Rhythmisches Triggern. Eine weitere spannende Möglichkeit ist, die Hallfahne erst beispielsweise mit einer Achtelnote-Verzögerung erklingen zu lassen. Damit haben wir quasi ein PreDelay mit Sync Funktion. Um das zu erreichen, müssen wir lediglich ein möglichst simples Delay-Plug-in vor den Reverb schalten. Im Delay drehen wir dann das Mixverhältnis auf 100 % Wet, das Feedback auf 0 %, wählen als Delay-Zeit beispielsweise die eben erwähnte Achtelnote und schalten sonst alle klangbeeinflussenden Funktionen ab. Ein eventuelles PreDelay im Reverb müssen wir natürlich ebenfalls auf 0 setzen, weil ansonsten das Timing nicht stimmt. Und siehe da: Ab jetzt ploppt der Hall immer erst eine Achtelnote nach dem Originalsignal auf. Eine sehr schöne Technik, um Melodielinien mit wenigen Noten noch interessanter zu gestalten.

Effektierung des Halls. Eigentlich liegt es auf der Hand, aber dennoch darf die Effektierung des Hallsignals nicht unerwähnt bleiben.
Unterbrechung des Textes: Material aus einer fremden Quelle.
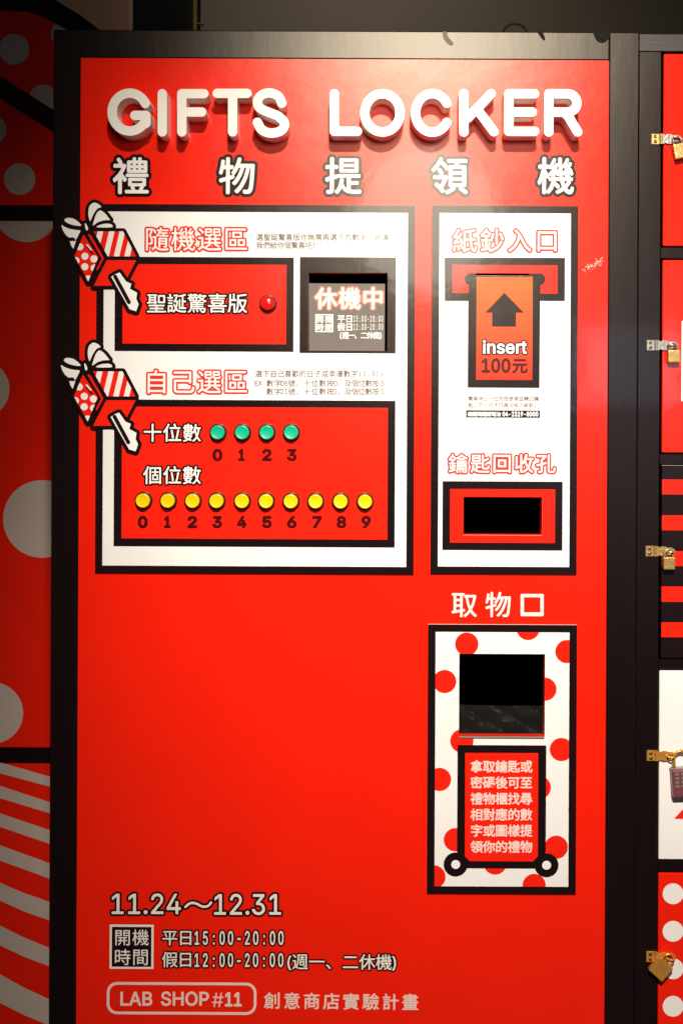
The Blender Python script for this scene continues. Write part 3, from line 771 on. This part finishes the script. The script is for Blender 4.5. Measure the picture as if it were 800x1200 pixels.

Ein sehr dezenter Chorus- oder Phaser-Effekt kann die Reverb-Fahne zusätzlich beleben. Oder auch ein gebitcrushter oder leicht angezerrter Hall kann durchaus spannend sein. Mittels rhythmischem Gating könnte man lange Hallfahnen noch interessanter gestalten, und das Originalsignal bleibt davon natürlich unberührt. Und wer auf lustige Stereo-Spielereien steht, der kann die Stereobreite des Halls ein wenig einschränken und dann Originalsignal und Hallsignal unabhängig voneinander im Stereobild platzieren oder bewegen. Das mag zwar nicht realistisch sein, aber Realismus ist auch nur eine von vielen Optionen im Sounddesign.

Abschließend noch ein Klassikertipp, der auch mit Reverbs im Insert-Weg funktioniert: Wenn Hall und trockenes Signal nicht so richtig zusammenkommen wollen, dann kann man hinter den Hall einfach noch einen Compressor einschleifen. Dadurch werden die Komponenten besser miteinander verklebt, allerdings kann der Hall dabei auch noch deutlicher in den Vordergrund rücken. Was aber nicht unbedingt schlecht sein muss … Viel Spaß beim Experimentieren!